Assisi
In this guest post, Wendy Murray, director of The Assisi Workshops and author of A Mended and Broken Heart, the Life and Love of Francis of Assisi, tells the back story of a town that millions visit but few get to know well.
Saint Francis' biographer and one-time mayor of Assisi, Arnaldo Fortini, posed the question: "Did Assisi determine Francis or visa-versa?" He then answered it: "St. Francis could only be born in a city like Assisi because only that place, that sky, that almost oriental peace, provided the possibility for his soul to fly toward its Creator." The small Italian hill town in the heart of Umbria was everything to Italy's patron saint, Saint Francis (1182-1226), who was born, lived, and died there.
Assisi was a feisty little warring town, ready to take up arms at the slightest provocation. By the time of Francis' birth in 1182, Assisi had been conquered by Rome, the Byzantine Empire, the Ostrogoths, the Lombards, and the Franks. Even so, the 14th century Italian poet Dante said of it: "Let him who talks of this place not say Ascesi which were to speak short." (Ascesi is an old spelling of the town, which means "I arose.")The town ought to be called "Orient, if he would speak properly," he wrote, since it is from the east that the sun rises. In Assisi, he says, a new light arose and cast a strange glow over a dark land.
This was Francis.
When he was 16 (before his religious conversion), he and his fellow merchant-class warriors tore down the walls of the city's main high fortress above town, called La Rocca, and drove the nobles from their homes into exile, decisively repulsing entrenched feudalism.
Several years later, after savage warring and multiple illnesses had tempered him, he remained a man of stone—but no longer as one who tore down fortresses. Instead, he rebuilt three ruined churches, two of which are still standing.
The first is a small church just south of Assisi known as San Damiano. He labored with great joy, calling to passers-by: "Come and help me in the work of the church of San Damiano which was completed in a very short time. A few years later Clare of Assisi moved in, eventually joined by her sister and other women.
Francis promptly began work on two more ruined churches, one called San Pietro della Spina (now lost) and another called the Portiuncola, near San Damiano and the seat of the blossoming order. Today it remains intact, subsumed by the large edifice of the church of Santa Maria degli Angeli.
The great Basilica of Saint Francis, where the saint is buried, did not arise until four years after his death. The vicar of the Order at the time, Brother Elias, arranged for Francis' temporary burial at the church of San Giorgio (the present-day Basilica of Saint Clare) and started planning the erection of a great basilica to be the permanent resting place of Francis' mortal remains.

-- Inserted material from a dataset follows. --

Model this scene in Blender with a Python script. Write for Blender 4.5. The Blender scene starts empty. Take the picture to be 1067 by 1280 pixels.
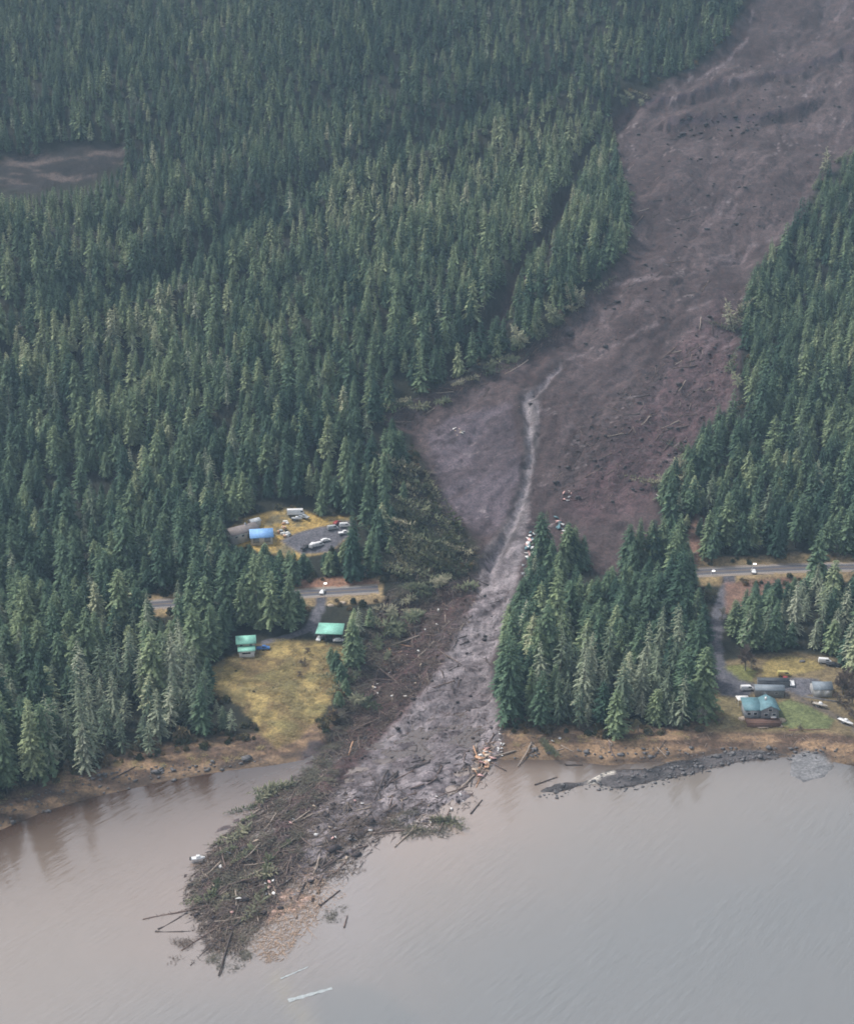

Construction began in March 1228 and advanced with incredible speed. The lower church was finished within twenty-two months. The following May, in a hurried, secret, and still unexplained change of plan, Elias orchestrated the secret transfer of Francis's body from San Giorgio to the basilica's lower church. The completion of the Upper Basilica, where Giotto's well-known Francis cycle is displayed, was finished in 1239.